Since its completion in 1892, the church building and its members have endured many joys and tribulations. In 1916, the Great East Nashville Fire ravaged the entire Edgefield community, leaving only two churches remaining: Tulip Street United Methodist and St. Ann’s Episcopal. Saving the church building from the devastation of the fire, church members left their burnning homes to form a bucket brigade to keep the intense heat and flames from reaching the church.

The most recent disaster to strike this historic congregation was the April 1998 tornado, which demolished the entire east wall of the sanctuary, but left the rest of the sanctuary’s interior unscathed. In the darkness, shortly after the storm, “Amazing Grace” echoed from the bells in Tulip Street’s tower, offering comfort and hope to the devestated community.
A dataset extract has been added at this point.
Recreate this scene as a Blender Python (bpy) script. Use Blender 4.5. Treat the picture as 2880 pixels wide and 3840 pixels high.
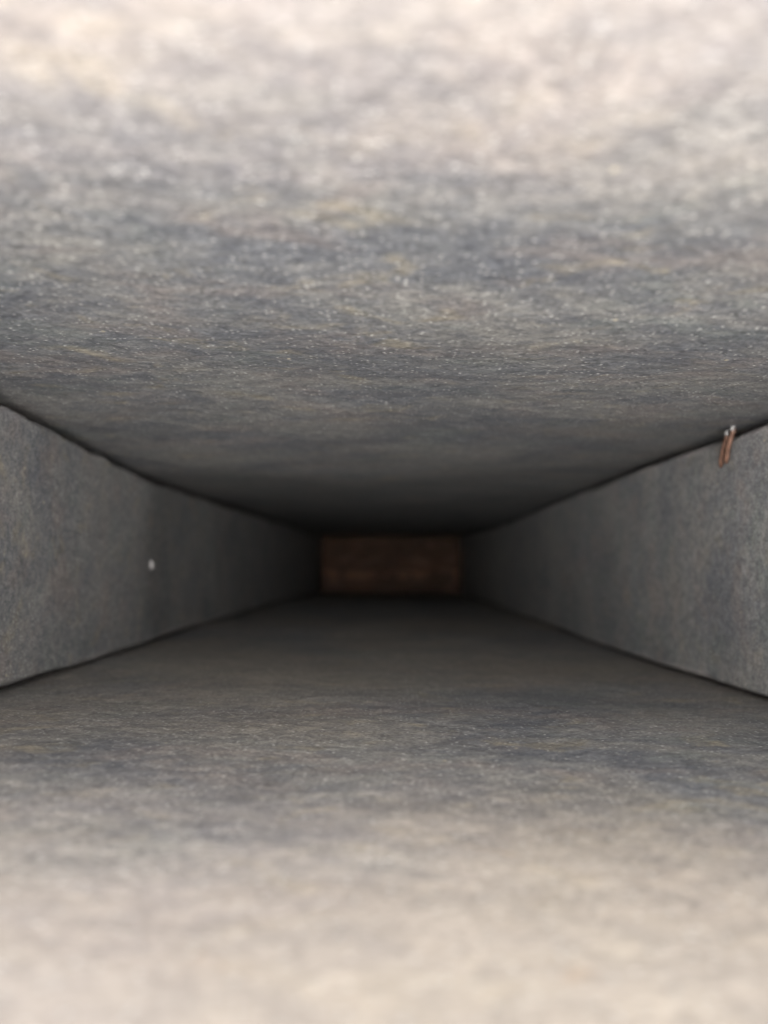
import bpy, math, random
import numpy as np

S = bpy.context.scene
for o in list(bpy.data.objects):
    bpy.data.objects.remove(o)

# ------------------------------------------------------------------ camera
U = 0.1                       # half the inner width of the shaft, metres
H = 1.045                     # height of the lens above the ground
ZM = 0.43                     # depth of the mouth below the lens (in U)
cd = bpy.data.cameras.new('camera')
cam = bpy.data.objects.new('camera', cd)
S.collection.objects.link(cam)
cam.location = (0, 0, H)
cam.rotation_euler = (math.radians(4.36), math.radians(0.58), 0)   # looks straight down the shaft
cd.sensor_fit = 'VERTICAL'
cd.sensor_height = 36.0
cd.lens = 18.0 / math.tan(math.radians(36.0))
cd.clip_start = 0.002
cd.clip_end = 300.0
cd.dof.use_dof = True
cd.dof.focus_distance = 0.150
cd.dof.aperture_fstop = cd.lens / 2.6
S.camera = cam

# ------------------------------------------------------------------ daylight
SUN_TILT = math.radians(9.0)          # high overcast sun, leaning to the -Y side
world = bpy.data.worlds.new('World')
S.world = world
world.use_nodes = True
nt = world.node_tree
sky = nt.nodes.new('ShaderNodeTexSky')
sky.sky_type = 'NISHITA'
sky.sun_disc = False
sky.sun_elevation = math.pi / 2 - SUN_TILT
sky.sun_rotation = math.pi
sky.air_density = 1.0
sky.dust_density = 6.0
sky.ozone_density = 1.0
hs = nt.nodes.new('ShaderNodeHueSaturation')
hs.inputs['Saturation'].default_value = 0.12      # grey cloud cover
bg = nt.nodes['Background']
bg.inputs['Strength'].default_value = 0.11
nt.links.new(sky.outputs['Color'], hs.inputs['Color'])
nt.links.new(hs.outputs['Color'], bg.inputs['Color'])
sl = bpy.data.lights.new('sun', 'SUN')
sl.energy = 1.5
sl.angle = math.radians(150)
sl.color = (1.0, 0.955, 0.9)
sun = bpy.data.objects.new('sun', sl)
sun.location = (0, -.9, 3.4)
sun.rotation_euler = (SUN_TILT, 0, 0)
S.collection.objects.link(sun)
S.view_settings.view_transform = 'Standard'
S.view_settings.look = 'None'
S.view_settings.gamma = 1
S.view_settings.exposure = 3.12
S.render.engine = 'CYCLES'
S.cycles.max_bounces = 12
S.cycles.diffuse_bounces = 8
S.cycles.use_denoising = True
S.cycles.denoising_quality = 'HIGH'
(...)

With the help of volunteers, scaffolding was erected in place of the east wall for structual support, allowing regular Sunday Services to continue in the sanctuary without interruption throught the rebuilding process.

Glorious stained-glass pieces, recovered from the original windows, were used in the newly reconstructed windows. Decorative terra-cotta moldings had been crafted to return the buildings exterior to its original character. Although the bell tower withstood the high winds of the storm, further inspection revealed serious structual damage. By April 2000 all repairs were completed and the bells within Tulip Street’s tower once again echoed songs of faith throughout the community. At long last, both church and congregation are whole and strong.


Many architectural experts regard Tulip Street’s sanctuary as the finest example of neo-Romanesque architecture in the Nashville area, characterized by the extensive use of rounded arches, vaulted ceilings, and terra-cotta moldings that reveal much symbolism. The cherub faces on the four corners of the exterior of the bell tower are placed above the gargoyles, symbolizing the presence of “good over evil”. The hand-carved cherub faces overlooking the main chandelier inside the sanctuary symbolize angels “watching from above”.

The interior components of the sanctuary are also original. The altar rail, table, pulpit chairs, and pews are all hand-carved, as well as the massive ceiling beams. The chandeliers are original fixtures, which were converted from gas to electricity after the turn of the century. The stained-glass in all of the windows, with the exception of the east wall, are from the original installation. Repairs and restoration to these windows were performed in 1959 using salvaged glass from cathedrals in Europe that were bombed during the second world war.

The organ, built by Jardine and Sons of New York, was installed in 1892. This twenty-six rank tracker pipe organ consists of more than fourteen hundred pipes. Air is released from air chambers into the pipes manually each time a key is depressed. These air chambers, originally supplied with air from hand operated bellows in the basement, now use air flow created from an electric motor. Other than that modification and restoration in 1976, the organ is as it was when it was first installed.

The Tennessee Centennial Bells, a collection of ten bells, are suspended in the main tower. These bells, first used during the Tennessee Centennial Exposition in what is now Centennial Park, were purchased and relocated to Tulip Street’s tower after the celebration in 1896. The bells are played manually from a console in the balcony of the sanctuary.

Another 100 Years:  A Campaign to Restore & Preserve Tulip Street’s Historic Bells

Another 100 Years:  The Video

This church has been serving the needs of its congregation and community for more than one hundred years and is being maintained and preserved to continue for many more to come.